É uma sequência forte em transmitir dor e falta de rumo quando Antônio ouve que uma das filhas morreu e, depois, entra nas ondas do mar para ser resgatado. No entanto, a tragédia audiovisual predomina o tom solene e chique em sintonia com Margot, procurando se manter firme e recusando a ideia de passar os últimos tempos numa casa de repouso.

A personagem não consegue interpretar um último trabalho e transfere essa limitação ritualizando sua vida real como uma sequência cerimonial em danças e toques íntimos. O objetivo é sério em manter porções de sua identidade individual e a do companheiro.

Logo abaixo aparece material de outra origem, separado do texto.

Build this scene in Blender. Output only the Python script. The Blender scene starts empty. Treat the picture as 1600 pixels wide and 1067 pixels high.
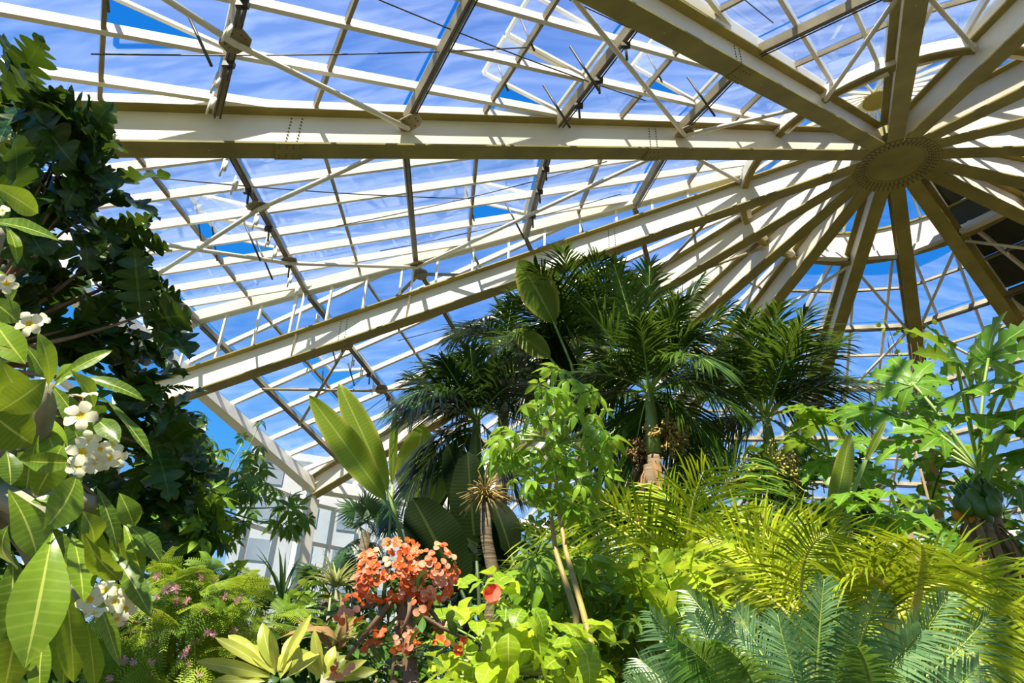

Independente se a maneira como ela realiza e a decisão de fica ali é um capricho ou não, Bushatsky deveria se colocar com certa distância dessa décadence avec élégance. A trilha sonora incidental, usada em demasia, é o indicativo maior que o tom de queda honrada está sendo construído gradualmente.

De certa forma, o drama edificante aponta que Margot conseguiu sua performance derradeira, um rito de passagem domiciliar. Domingo à Noite alcança, por vezes, o aprofundamento no dilema da perda relativa de si mesmo e do outro da convivência, mas sofre da síndrome da labuta romantizada.